» Directive
What do the lines from the top of the data through the line with "m = MB(); m.tube([(.852, gy, 9.456), (.850, gy" say? Quote them exactly and include both ends.

Scripts that build scenes
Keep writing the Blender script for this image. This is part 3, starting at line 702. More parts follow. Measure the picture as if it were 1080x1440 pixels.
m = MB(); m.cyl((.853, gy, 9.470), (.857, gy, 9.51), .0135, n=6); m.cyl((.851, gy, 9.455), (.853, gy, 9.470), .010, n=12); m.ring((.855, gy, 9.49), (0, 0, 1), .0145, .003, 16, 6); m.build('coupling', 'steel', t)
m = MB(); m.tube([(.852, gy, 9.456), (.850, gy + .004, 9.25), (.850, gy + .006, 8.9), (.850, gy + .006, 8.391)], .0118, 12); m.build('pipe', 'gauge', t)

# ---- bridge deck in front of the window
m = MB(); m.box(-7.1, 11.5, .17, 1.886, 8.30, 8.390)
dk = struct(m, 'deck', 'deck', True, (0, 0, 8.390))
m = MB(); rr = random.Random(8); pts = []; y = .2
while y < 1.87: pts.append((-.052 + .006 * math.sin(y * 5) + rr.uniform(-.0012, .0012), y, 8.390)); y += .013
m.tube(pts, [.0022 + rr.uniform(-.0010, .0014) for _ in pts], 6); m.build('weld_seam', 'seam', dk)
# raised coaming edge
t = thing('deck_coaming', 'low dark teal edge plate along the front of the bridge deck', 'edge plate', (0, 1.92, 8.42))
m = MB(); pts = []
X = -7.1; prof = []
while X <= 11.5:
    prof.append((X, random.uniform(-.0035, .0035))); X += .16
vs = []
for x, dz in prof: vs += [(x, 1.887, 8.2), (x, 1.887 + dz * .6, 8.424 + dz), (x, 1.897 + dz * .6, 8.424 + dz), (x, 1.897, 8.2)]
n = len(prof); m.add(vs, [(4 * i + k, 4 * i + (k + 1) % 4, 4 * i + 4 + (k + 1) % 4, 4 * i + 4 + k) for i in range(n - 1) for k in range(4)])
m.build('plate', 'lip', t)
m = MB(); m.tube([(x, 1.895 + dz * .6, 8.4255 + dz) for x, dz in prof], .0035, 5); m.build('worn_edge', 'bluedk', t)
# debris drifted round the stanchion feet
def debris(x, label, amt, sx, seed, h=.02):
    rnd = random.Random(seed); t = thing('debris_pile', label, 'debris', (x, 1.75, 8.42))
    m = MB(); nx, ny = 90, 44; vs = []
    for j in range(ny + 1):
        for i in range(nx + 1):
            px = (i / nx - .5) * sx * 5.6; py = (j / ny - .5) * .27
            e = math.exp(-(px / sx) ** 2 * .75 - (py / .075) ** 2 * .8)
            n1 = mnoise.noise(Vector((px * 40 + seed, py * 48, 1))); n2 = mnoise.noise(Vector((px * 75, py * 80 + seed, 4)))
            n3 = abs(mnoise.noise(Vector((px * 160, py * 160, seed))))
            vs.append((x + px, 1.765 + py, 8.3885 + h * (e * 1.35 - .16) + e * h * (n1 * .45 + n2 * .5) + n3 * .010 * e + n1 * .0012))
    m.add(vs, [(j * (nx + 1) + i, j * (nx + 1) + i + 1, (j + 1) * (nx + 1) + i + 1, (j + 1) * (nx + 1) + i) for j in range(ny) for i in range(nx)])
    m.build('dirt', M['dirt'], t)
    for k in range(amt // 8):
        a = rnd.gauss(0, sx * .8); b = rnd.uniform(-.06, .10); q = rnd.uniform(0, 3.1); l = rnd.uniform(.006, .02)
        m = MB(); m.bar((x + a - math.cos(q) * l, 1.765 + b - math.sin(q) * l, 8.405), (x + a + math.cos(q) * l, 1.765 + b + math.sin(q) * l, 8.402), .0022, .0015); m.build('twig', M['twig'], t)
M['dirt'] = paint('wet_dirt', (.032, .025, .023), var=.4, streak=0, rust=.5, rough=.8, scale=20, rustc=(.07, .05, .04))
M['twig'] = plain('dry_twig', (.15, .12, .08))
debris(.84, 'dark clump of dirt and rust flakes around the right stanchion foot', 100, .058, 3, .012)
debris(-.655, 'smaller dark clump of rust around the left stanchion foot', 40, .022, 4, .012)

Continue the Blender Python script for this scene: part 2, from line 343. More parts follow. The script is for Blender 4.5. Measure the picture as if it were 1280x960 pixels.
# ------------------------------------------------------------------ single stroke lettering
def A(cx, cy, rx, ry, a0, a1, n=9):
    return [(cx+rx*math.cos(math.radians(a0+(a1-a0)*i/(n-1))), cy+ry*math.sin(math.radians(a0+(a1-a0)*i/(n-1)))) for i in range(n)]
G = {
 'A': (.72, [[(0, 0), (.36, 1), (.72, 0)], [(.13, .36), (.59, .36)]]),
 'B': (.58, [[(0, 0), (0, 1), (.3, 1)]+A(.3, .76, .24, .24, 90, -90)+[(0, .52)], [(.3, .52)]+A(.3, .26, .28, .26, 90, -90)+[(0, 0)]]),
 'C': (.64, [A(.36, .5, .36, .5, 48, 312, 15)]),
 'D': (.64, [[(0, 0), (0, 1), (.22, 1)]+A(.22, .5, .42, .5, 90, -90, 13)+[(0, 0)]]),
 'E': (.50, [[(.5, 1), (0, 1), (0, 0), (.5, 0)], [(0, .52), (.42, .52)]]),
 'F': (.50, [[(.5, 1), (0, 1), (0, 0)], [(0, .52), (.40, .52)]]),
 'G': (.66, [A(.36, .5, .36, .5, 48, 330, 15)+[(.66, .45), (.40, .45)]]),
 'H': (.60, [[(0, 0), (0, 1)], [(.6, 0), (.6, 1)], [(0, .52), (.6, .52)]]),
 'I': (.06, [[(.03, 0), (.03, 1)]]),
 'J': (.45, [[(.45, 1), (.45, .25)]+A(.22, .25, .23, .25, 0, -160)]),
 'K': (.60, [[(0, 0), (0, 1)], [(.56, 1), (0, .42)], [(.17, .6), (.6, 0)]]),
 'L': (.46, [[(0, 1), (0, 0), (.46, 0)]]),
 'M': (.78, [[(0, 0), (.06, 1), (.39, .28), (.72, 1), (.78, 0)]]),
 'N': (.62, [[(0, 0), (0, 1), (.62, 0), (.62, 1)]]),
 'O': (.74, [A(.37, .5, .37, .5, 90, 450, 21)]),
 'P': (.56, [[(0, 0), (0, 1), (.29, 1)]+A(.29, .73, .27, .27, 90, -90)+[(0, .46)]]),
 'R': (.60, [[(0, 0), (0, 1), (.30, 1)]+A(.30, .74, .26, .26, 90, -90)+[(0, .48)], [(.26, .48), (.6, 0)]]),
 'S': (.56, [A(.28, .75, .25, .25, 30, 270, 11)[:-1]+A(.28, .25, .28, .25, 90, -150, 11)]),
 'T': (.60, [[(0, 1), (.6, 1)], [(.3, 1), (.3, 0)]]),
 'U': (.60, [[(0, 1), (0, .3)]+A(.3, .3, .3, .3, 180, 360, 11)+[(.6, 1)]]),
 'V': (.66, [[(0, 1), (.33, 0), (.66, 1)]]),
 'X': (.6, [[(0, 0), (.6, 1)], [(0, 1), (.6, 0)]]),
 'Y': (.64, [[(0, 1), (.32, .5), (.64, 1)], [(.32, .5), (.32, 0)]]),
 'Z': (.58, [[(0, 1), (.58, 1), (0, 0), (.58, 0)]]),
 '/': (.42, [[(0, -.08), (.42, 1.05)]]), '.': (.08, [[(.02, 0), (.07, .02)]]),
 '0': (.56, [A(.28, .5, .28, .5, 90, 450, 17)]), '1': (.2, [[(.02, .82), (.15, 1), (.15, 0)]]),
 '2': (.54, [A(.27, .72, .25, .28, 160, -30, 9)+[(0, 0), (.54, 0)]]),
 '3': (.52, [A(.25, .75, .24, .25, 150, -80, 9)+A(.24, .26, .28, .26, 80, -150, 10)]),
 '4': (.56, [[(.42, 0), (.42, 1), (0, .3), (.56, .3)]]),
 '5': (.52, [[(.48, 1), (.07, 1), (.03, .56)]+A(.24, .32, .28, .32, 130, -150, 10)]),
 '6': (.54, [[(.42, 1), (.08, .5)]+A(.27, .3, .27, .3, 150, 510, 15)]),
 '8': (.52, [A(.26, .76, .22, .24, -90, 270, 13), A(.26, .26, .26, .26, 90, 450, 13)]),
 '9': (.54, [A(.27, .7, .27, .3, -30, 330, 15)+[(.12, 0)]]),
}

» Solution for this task
Keep writing the Blender script for this image. This is part 3, starting at line 702. More parts follow. Measure the picture as if it were 1080x1440 pixels.
m = MB(); m.cyl((.853, gy, 9.470), (.857, gy, 9.51), .0135, n=6); m.cyl((.851, gy, 9.455), (.853, gy, 9.470), .010, n=12); m.ring((.855, gy, 9.49), (0, 0, 1), .0145, .003, 16, 6); m.build('coupling', 'steel', t)
m = MB(); m.tube([(.852, gy, 9.456), (.850, gy + .004, 9.25), (.850, gy + .006, 8.9), (.850, gy + .006, 8.391)], .0118, 12); m.build('pipe', 'gauge', t)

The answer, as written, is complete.